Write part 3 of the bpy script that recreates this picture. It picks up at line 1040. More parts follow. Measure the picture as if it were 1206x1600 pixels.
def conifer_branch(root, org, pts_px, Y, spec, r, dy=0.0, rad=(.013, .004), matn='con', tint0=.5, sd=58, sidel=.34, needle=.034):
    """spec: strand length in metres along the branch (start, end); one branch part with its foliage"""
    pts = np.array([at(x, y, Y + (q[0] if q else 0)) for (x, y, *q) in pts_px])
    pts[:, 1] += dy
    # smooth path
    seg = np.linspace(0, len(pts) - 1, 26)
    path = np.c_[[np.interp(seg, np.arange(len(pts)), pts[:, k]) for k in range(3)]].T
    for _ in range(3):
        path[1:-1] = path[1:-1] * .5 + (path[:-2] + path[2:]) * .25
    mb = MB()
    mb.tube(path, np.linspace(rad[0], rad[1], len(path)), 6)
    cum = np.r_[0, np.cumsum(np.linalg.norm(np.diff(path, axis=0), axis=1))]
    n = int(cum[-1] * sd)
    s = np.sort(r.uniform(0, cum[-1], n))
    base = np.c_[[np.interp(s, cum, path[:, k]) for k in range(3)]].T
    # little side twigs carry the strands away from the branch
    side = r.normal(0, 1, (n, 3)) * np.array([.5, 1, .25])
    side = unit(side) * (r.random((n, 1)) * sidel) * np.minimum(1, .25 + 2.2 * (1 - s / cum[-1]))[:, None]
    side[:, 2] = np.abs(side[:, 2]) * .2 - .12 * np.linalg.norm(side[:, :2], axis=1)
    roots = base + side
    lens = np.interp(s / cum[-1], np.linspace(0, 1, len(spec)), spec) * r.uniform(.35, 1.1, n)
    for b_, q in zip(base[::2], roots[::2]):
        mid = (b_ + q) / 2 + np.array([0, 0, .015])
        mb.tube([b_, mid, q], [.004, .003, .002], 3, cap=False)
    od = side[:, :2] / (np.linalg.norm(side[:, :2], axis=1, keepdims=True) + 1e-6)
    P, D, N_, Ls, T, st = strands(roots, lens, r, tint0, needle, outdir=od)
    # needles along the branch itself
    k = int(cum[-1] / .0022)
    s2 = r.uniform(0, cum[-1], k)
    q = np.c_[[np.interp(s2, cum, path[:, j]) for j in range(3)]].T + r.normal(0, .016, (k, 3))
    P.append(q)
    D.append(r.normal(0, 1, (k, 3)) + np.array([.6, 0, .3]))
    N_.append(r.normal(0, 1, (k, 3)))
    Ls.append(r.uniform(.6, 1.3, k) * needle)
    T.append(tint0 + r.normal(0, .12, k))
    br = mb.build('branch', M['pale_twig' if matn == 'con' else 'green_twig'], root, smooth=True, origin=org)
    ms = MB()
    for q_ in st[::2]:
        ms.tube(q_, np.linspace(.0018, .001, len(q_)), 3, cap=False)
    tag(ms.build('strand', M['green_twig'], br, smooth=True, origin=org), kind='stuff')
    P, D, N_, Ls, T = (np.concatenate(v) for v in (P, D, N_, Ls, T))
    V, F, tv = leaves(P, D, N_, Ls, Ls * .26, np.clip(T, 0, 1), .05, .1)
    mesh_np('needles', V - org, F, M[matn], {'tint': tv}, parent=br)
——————
## WRITTEN EXERCISE
Of the lines in the material above, state how many contain the string "part"; give no other text.

## COMPLETED EXERCISE
2